In a memorandum of additional authorities, respondents bring to our attention recently passed legislation that makes one part of the certified ballot title summary inaccurate. Specifically, House Bill (HB) 2541 (2011), signed by the governor on June 28, 2011, would amend ORS 118.007 (2009) to change certain references to the federal tax code from the code as in effect on December 31, 2000, to the code as in effect on December 31, 2010. That change makes inaccurate the statement in the summary that refers to the valuation of an estate based on “federal law as of December 31, 2000.” Petitioners, of course, did not challenge that aspect (or, indeed, any aspect) of the summary in this proceeding. However, because we refer the ballot to the Attorney General for modification for other reasons, we invite the Attorney General to make changes necessary to correct the inaccuracy in the summary that results from the passage of HB 2541.

The ballot title is referred to the Attorney General for modification.

Petitioners argue that the caption is deficient for one additional reason. We reject that argument without discussion.

Petitioners make one additional argument that the “yes” and “no” vote result statements do not comply with ORS 250.035(2)(b) and (c). We reject that argument without discussion.

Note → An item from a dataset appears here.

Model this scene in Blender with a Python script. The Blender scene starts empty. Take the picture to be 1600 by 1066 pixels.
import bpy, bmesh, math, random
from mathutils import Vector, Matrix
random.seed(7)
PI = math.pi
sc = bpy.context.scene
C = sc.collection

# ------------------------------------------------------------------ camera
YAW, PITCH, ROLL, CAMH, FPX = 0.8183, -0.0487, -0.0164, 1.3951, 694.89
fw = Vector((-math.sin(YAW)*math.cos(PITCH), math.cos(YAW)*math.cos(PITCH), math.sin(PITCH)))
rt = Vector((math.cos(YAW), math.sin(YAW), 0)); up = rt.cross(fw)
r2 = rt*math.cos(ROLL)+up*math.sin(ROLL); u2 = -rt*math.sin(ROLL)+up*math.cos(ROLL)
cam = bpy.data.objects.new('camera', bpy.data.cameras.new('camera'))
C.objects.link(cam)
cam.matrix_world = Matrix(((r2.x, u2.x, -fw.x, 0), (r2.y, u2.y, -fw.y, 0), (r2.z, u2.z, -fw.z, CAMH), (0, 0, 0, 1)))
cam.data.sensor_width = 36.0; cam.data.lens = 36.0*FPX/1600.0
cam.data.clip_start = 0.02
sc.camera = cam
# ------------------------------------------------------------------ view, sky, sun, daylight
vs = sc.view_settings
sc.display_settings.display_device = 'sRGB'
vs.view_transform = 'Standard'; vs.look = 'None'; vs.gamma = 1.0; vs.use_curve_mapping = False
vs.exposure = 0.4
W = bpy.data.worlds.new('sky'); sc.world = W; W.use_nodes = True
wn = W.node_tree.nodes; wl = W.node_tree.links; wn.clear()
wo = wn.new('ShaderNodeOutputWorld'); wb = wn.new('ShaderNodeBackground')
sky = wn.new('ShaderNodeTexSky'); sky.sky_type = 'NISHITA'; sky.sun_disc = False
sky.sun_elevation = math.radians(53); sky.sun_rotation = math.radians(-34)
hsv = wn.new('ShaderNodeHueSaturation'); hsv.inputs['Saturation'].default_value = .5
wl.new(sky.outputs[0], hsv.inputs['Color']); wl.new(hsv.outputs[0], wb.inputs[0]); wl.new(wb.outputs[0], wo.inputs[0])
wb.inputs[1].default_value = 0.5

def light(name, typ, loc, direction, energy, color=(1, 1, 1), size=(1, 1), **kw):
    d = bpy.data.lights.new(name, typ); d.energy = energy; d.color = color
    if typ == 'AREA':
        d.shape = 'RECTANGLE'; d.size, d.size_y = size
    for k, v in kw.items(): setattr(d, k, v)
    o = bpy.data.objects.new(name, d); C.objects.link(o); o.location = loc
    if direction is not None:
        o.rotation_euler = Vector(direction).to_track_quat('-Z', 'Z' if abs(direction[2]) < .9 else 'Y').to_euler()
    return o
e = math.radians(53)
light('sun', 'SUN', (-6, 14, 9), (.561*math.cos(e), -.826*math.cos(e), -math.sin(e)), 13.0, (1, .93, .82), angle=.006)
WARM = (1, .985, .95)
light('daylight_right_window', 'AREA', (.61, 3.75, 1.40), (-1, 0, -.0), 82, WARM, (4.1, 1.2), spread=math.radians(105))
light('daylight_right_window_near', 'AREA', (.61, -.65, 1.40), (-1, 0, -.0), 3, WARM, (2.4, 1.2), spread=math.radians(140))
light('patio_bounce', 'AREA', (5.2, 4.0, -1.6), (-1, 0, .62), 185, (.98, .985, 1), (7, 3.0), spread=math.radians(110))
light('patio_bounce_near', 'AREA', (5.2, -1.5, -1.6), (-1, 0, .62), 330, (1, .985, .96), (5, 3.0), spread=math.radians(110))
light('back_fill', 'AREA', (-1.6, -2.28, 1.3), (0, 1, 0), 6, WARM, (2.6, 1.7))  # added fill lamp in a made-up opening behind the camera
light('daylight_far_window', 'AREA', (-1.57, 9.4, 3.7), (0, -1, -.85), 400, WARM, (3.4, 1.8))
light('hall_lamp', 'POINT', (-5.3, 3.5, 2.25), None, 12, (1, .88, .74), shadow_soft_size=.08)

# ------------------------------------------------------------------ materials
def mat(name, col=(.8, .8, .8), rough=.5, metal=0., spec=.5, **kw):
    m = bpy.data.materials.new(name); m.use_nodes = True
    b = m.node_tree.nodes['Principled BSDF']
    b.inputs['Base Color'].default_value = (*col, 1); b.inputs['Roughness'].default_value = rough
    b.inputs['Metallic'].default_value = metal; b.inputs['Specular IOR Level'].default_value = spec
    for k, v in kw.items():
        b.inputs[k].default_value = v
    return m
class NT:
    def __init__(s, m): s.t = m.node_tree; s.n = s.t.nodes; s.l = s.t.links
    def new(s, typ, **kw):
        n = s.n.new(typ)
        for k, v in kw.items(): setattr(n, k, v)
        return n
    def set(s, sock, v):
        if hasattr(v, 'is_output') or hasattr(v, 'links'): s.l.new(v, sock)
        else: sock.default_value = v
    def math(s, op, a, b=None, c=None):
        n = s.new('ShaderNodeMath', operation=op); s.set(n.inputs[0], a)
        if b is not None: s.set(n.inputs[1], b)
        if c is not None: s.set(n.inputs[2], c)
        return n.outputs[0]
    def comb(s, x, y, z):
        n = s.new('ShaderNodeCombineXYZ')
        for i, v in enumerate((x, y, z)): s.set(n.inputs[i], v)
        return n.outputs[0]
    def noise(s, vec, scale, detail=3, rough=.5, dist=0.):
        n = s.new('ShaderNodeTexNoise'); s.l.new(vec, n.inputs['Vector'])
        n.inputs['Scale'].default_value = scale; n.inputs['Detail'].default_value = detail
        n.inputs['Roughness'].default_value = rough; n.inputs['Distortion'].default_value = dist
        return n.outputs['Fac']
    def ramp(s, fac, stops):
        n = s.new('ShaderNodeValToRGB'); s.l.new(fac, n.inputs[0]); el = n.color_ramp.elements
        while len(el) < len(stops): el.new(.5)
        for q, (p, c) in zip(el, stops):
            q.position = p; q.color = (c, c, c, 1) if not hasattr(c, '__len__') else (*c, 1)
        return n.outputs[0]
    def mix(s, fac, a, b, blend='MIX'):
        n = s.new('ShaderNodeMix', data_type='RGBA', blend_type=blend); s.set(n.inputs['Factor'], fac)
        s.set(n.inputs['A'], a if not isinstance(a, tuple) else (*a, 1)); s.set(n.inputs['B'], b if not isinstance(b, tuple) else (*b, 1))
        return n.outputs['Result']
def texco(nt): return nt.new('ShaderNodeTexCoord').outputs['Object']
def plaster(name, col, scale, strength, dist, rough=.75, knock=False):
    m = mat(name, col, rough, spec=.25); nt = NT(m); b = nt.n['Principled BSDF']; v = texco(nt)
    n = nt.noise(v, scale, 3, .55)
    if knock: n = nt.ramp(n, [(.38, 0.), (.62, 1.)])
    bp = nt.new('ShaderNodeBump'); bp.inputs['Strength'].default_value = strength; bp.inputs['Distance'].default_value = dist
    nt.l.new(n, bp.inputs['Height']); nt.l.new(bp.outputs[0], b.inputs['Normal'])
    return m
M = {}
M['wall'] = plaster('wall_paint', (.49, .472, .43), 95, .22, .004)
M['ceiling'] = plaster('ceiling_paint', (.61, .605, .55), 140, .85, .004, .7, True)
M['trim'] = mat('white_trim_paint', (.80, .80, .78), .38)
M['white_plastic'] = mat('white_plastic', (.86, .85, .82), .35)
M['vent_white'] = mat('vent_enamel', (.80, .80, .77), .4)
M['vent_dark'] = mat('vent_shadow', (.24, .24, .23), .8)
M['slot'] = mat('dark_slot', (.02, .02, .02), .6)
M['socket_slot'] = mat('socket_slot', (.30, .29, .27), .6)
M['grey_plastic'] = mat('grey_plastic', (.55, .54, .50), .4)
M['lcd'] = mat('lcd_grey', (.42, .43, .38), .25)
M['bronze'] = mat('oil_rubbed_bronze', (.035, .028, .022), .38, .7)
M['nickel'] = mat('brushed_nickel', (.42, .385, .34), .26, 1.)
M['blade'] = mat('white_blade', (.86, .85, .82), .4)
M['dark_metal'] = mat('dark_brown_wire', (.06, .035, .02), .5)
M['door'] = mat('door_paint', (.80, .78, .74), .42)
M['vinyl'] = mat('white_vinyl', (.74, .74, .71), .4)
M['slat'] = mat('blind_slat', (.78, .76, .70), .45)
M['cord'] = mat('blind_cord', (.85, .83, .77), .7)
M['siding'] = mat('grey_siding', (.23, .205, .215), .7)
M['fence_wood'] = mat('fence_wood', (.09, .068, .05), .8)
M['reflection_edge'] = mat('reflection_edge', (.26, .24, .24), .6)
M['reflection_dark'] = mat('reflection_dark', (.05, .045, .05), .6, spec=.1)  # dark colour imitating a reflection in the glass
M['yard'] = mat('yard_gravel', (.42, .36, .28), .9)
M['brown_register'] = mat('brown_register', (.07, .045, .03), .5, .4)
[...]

We also note that the second part of the “no” vote result statement — “rejects constitutional amendment prohibiting imposition of such taxes” — may be confusing to voters in that it uses a double negative and essentially mirrors the first part of the “yes” vote result statement. Although petitioners did not specifically challenge that portion of the statement, on referral the Attorney General may wish to revise the statement to address those matters.